Теперь, по прошествии трех десятков лет, кажется, что и сами события развивались подобно цепной реакции. И действительно, счет шел на дни и недели, хотя никто тогда еще не знал, чем все это кончится. Ган и Штрассман напряженно работали весь январь и 25 числа направили в «Натурвиссеншафтен» новую статью. Она называлась так: «Доказательство образования активных изотопов бария под воздействием нейтронной бомбардировки урана и тория». Сам заголовок явно показывал, что авторы отбросили все сомнения в правильности своих выводов. Но дело этим не ограничивалось. У статьи был еще и подзаголовок: «Дополнительные активные осколки деления урана». Вот именно то содержание, которое он отражал, и всколыхнуло всю физику. Ибо, говоря о природе «дополнительных активных осколков», авторы утверждали, что расщепление происходит вовсе не в соответствии с атомным весом; необходимо учитывать атомный номер — ядро урана (атомный номер 92) расщепляется на ядро бария (атомный номер 56) и ядро криптона (атомный номер 36). А из этого следовало: при расщеплении ядра урана освобождаются нейтроны. И не один, а больше! |
Вот это и потрясло. Ибо было ключом не только к конкретной физической загадке, но и к целому Новому Свету, на пороге которого стояла физика.

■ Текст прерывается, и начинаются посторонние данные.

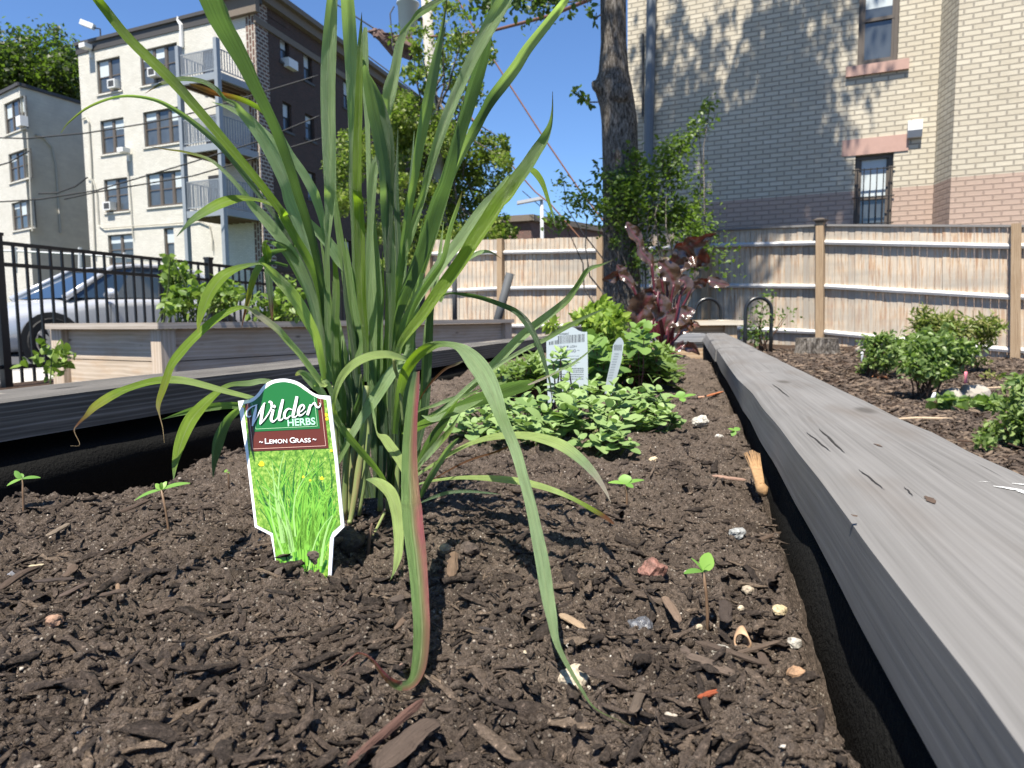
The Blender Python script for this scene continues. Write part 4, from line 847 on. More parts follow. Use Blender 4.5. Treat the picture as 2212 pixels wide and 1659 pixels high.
mb = MB(); kc = P(*tp('r', 258, 385), 10.74); mb.tube([kc+Vector((0, .12, 0)), kc+Vector((0, -.04, -.01)), kc+Vector((0, -.06, -.01))], [.17, .13, .05], 12); kc = P(*tp('r', 160, 355), 10.95); mb.tube([kc+Vector((.2, 0, -.1)), kc+Vector((.02, -.02, .0)), kc+Vector((-.06, -.04, -.02))], [.2, .12, .07], 10); obj('knot', mb, BKG, trk, True)
top = P(*tp('r', 230, -1000), 11.);  crown_c = [(3.4, 10.2, 6.6), (4.0, 9.6, 7.6), (2.6, 9.3, 7.4), (3.0, 10.6, 7.6), (4.2, 10.6, 8.8), (8.2, 8.4, 6.9), (1.4, 9.0, 7.2), (2.2, 11.2, 8.2), (.4, 8.6, 6.3), (3.2, 8.6, 9.3), (2.4, 10.4, 6.4), (3.5, 11.0, 6.0), (2.8, 10.3, 5.5), (4.0, 10.8, 5.6)]
crown_c = [(x-.84*.9, y-2.03*.9, z+4.5*.9) for x, y, z in crown_c]
mb = MB()
for c_ in crown_c[:5]+crown_c[6:]: limb(mb, (top.x, top.y, top.z-.8+random.random()*1.5), Vector(c_), .13, .03, 7, .1)
obj('branch', mb, BKG, trk, True)
pos = clusters(crown_c, [(1.05, .9, .8)]*11+[(.75, .6, .6)]*3, [1400]*5+[0]+[1000]*5+[1000]*3, .42); obj_c = leafcloud('crown', pos, .14, GD, tree, 0, .5)
# leaf sprays showing at the top of the frame and beside the trunk
spr = []
for (x, y, Yd, r, k) in ((1290, -12, 10.3, .22, 60), (1330, 20, 10.4, .16, 40), (1610, 18, 10.4, .12, 25), (1640, 40, 10.4, .10, 14), (1780, 30, 10.5, .16, 36), (1860, 20, 10.5, .2, 46), (1940, 5, 10.5, .14, 26), (1500, -20, 10.4, .3, 70), (1800, -30, 10.4, .35, 110), (2150, -10, 10.6, .2, 30), (2100, 790, 10.7, .05, 6), (2150, 815, 10.7, .06, 8), (2195, 850, 10.8, .06, 9), (2230, 60, 10.8, .09, 9)):
    q = rng.normal(size=(k, 3))*r*.6+np.array(pxc('B', x, y, Yd)); spr.append(q)
for (x, y, r, k) in ((60, 385, .05, 5), (100, 405, .06, 7), (135, 430, .05, 6), (150, 80, .08, 9), (160, 690, .1, 14), (175, 735, .12, 16)): spr.append(rng.normal(size=(k, 3))*r*.6+np.array(pxc('r', x, y, 10.7)))
leafcloud('foliage', np.concatenate(spr), .105, GD, tree, 1, .3)
mb = MB()
for pts in ([('r', 172, 425), ('r', 130, 425), ('r', 60, 383)], [('B', 2212, 0), ('B', 1980, 30), ('B', 1780, 10), ('B', 1300, -40)], [('r', 176, 60), ('r', 150, 80)]): mb.tube([P(*tp(*q), 10.75) for q in pts], .012, 5)
obj('twig', mb, BKG, trk)
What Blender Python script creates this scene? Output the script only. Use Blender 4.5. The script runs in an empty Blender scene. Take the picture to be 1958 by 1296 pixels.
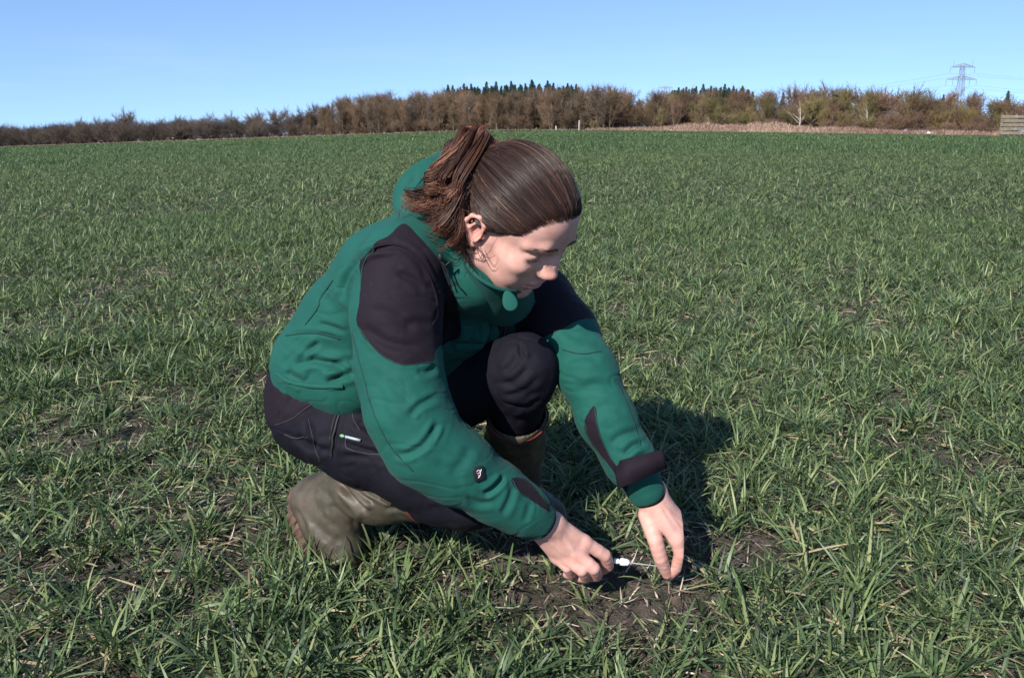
import bpy, math, random
import numpy as np
import openvdb
from mathutils import Vector, Matrix

# ---------------------------------------------------------------- camera, sky, sun, exposure
SC = bpy.context.scene
COL = SC.collection
CAM_H = 0.82
PITCH = math.atan(408 / 1700)          # looking down
FPX = 1700.0
cam_d = bpy.data.cameras.new("camera")
cam = bpy.data.objects.new("camera", cam_d)
COL.objects.link(cam)
cam.location = (0, 0, CAM_H)
cam.rotation_euler = (math.pi / 2 - PITCH, 0, 0)
cam_d.sensor_width = 36.0
cam_d.lens = 36.0 * FPX / 1958
cam_d.clip_start = 0.05
cam_d.clip_end = 9000
SC.camera = cam

SUN_EL, SUN_AZ = math.radians(36), math.radians(31)   # azimuth: left of straight behind the camera
to_sun = Vector((-math.sin(SUN_AZ) * math.cos(SUN_EL), -math.cos(SUN_AZ) * math.cos(SUN_EL), math.sin(SUN_EL)))
world = bpy.data.worlds.new("World")
SC.world = world
world.use_nodes = True
wn = world.node_tree
sky = wn.nodes.new('ShaderNodeTexSky')
sky.sky_type = 'NISHITA'
sky.sun_disc = False
sky.sun_elevation = SUN_EL
sky.sun_rotation = math.atan2(to_sun.x, to_sun.y)
sky.altitude = 0
sky.air_density = 1.0
sky.dust_density = 0.15
sky.ozone_density = 1.5
bg = wn.nodes['Background']
bg.inputs['Strength'].default_value = 0.128
# the clear spring sky keeps its blue down to the horizon: look up the sky a little higher than the true elevation
tc = wn.nodes.new('ShaderNodeTexCoord')
mp = wn.nodes.new('ShaderNodeMapping')
mp.inputs['Scale'].default_value = (1, 1, 1.35)
mp.inputs['Location'].default_value = (0, 0, .20)
wn.links.new(tc.outputs['Generated'], mp.inputs['Vector'])
nz = wn.nodes.new('ShaderNodeVectorMath')
nz.operation = 'NORMALIZE'
wn.links.new(mp.outputs[0], nz.inputs[0])
wn.links.new(nz.outputs[0], sky.inputs['Vector'])
tint = wn.nodes.new('ShaderNodeMix')
tint.data_type = 'RGBA'
tint.blend_type = 'MULTIPLY'
tint.inputs[0].default_value = 1
tint.inputs[7].default_value = (.92, 1.0, 1.10, 1)
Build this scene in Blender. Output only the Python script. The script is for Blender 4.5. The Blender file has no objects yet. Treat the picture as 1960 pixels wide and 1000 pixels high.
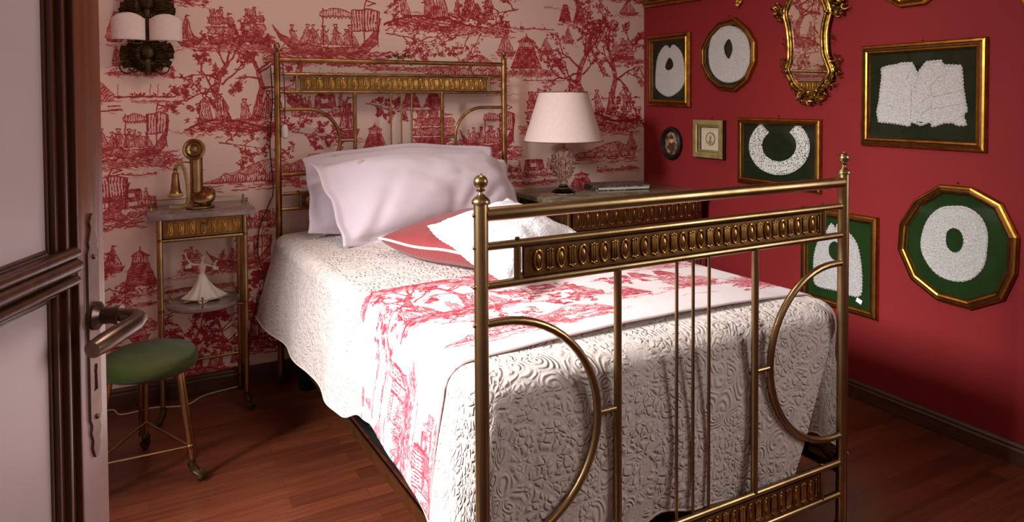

Ведь если при распаде одного атома освобождается не один, а больше нейтронов, то это означает, что освободившиеся нейтроны могут вызвать распады уже нескольких атомов, а те, в свою очередь, — еще большего числа атомов и так далее. Следовательно, ничто уже не мешало допустить возможность лавинного нарастания числа расщепляющихся атомов — цепную реакцию, в ходе которой будет выделяться невиданная энергия.
Как ни странно, этот кажущийся теперь очевидным вывод пришел Гану в голову лишь спустя несколько дней после того, как была готова статья. А через шесть с лишним лет ему доведется услышать о взрыве бомбы в Хиросиме, и тогда он признается своим сотоварищам по плену, что когда в 1939 году ему стали ясны грозные последствия открытия, он лишился сна и даже намеревался покончить с собой. Бедный Отто Ган!